- Shaping next chapter of Malaysia’s digital services economy
- GBS Malaysia recorded more than 36,000 new jobs created since 2021

Raymond Davadass, Daythree Bhd, CEO has been appointed Chair of GBS Malaysia, a chapter of PIKOM – the National Tech Association of Malaysia, reflecting the industry’s ongoing shift from cost-led transactional services toward higher-value, digital, and intelligence-driven services. He will serve a two-year term to Dec 2027.
The appointment comes as Malaysia enters a more advanced phase of the GBS Malaysia Strategy 2022 to 2027, with the sector shifting from increasingly focused on digital capability, productivity, and intelligence-led service delivery. Since the strategy was launched, the sector has expanded rapidly, with 749 GBS entities now operating in Malaysia, a 66.8% increase, while total investments have grown 13.5 times from RM0.73 billion in 2021 to RM9.87 billion in 2024. GBS Malaysia also recorded more than 36,000 new jobs created since 2021, highlighting the sector’s growing role in the national digital economy.
Malaysia is also one of only a handful of countries that consistently ranks among the world’s top three global locations for offshore and global business services, according to Kearney’s 2023 Global Services Location Index, reflecting its strengths in multilingual talent, digital infrastructure, and service delivery capability.
[Ed: Malaysia has been a perennial third in Kearney’s rankings since the first Index was released in 2004 when it was known as Global Offshoring Location Index.]
“Malaysia has built a strong foundation as a global services location, but the next phase is about moving up the value chain. That means deeper digital skills, stronger data foundations, and operating models that can support more complex, insight-driven work,” said Raymond. He added that GBS Malaysia has a critical role to play in aligning industry, talent and policy to ensure this shift happens at speed and scale.
GBS Malaysia plays a central role in coordinating this transformation across industry, government and academia. Its work focuses on strengthening digital talent pipelines, advancing automation and data-driven delivery models, and ensuring Malaysia remains competitive against fast-moving global and regional peers that are investing heavily in technology-enabled services.

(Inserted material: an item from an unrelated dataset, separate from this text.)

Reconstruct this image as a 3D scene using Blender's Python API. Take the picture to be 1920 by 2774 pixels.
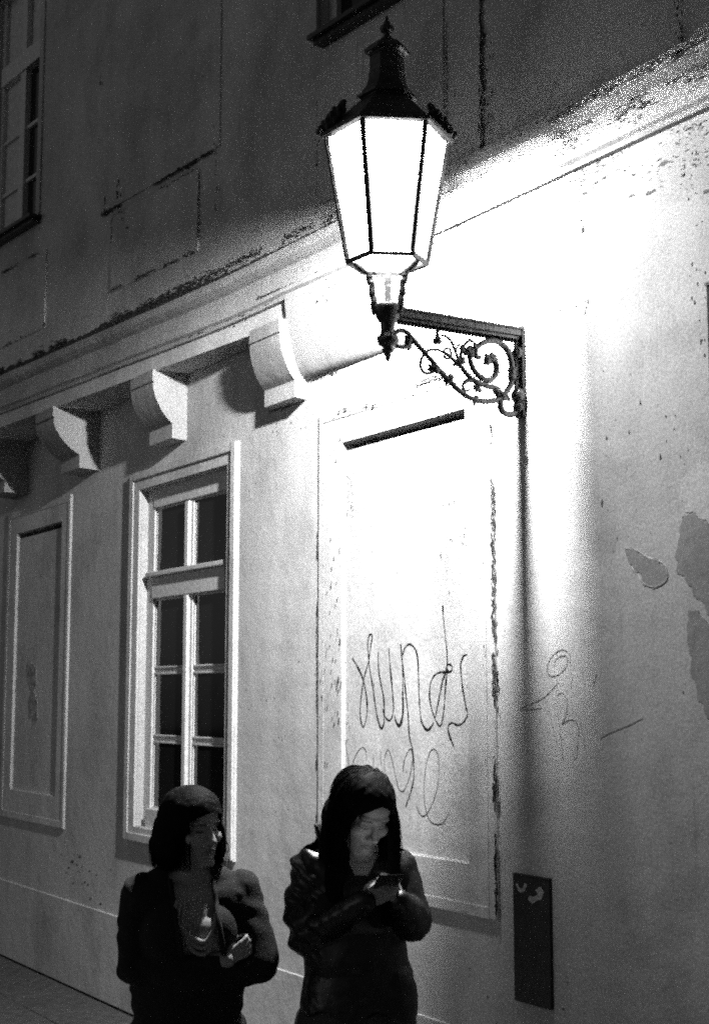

Raymond brings more than two decades of experience in building and operating technology-enabled business services across multiple industries and markets. As CEO of Daythree, a listed Malaysian-headquartered digital-first business process services (BPS) provider, he has been closely involved in the shift from traditional service delivery models towards intelligence-led, data-driven operations that deliver higher-value outcomes for clients and consumers.
GBS Malaysia has consistently highlighted the need to focus on talent regeneration, digital capabilities and data governance as core enablers of this transition. Industry benchmarking shows that countries that invest aggressively in digital skills, education and modern service platforms are climbing global rankings quickly, making it essential for Malaysia to continue evolving its value proposition beyond cost and scale.
The council under his leadership is expected to continue to work closely with government agencies, education partners, and service providers to operationalise the priorities set out in the GBS Malaysia Strategy 2022 – 2027. This includes strengthening industry-academia collaboration, supporting the adoption of automation and analytics across service operations, and reinforcing Malaysia’s position as a trusted location for high-value digital services.
The appointment reflects the sector’s focus on getting the next phase right on the ground. As competition intensifies across the region, GBS Malaysia will need leadership that understands how digital capability, talent and operating models come together in real service environments, not just on paper.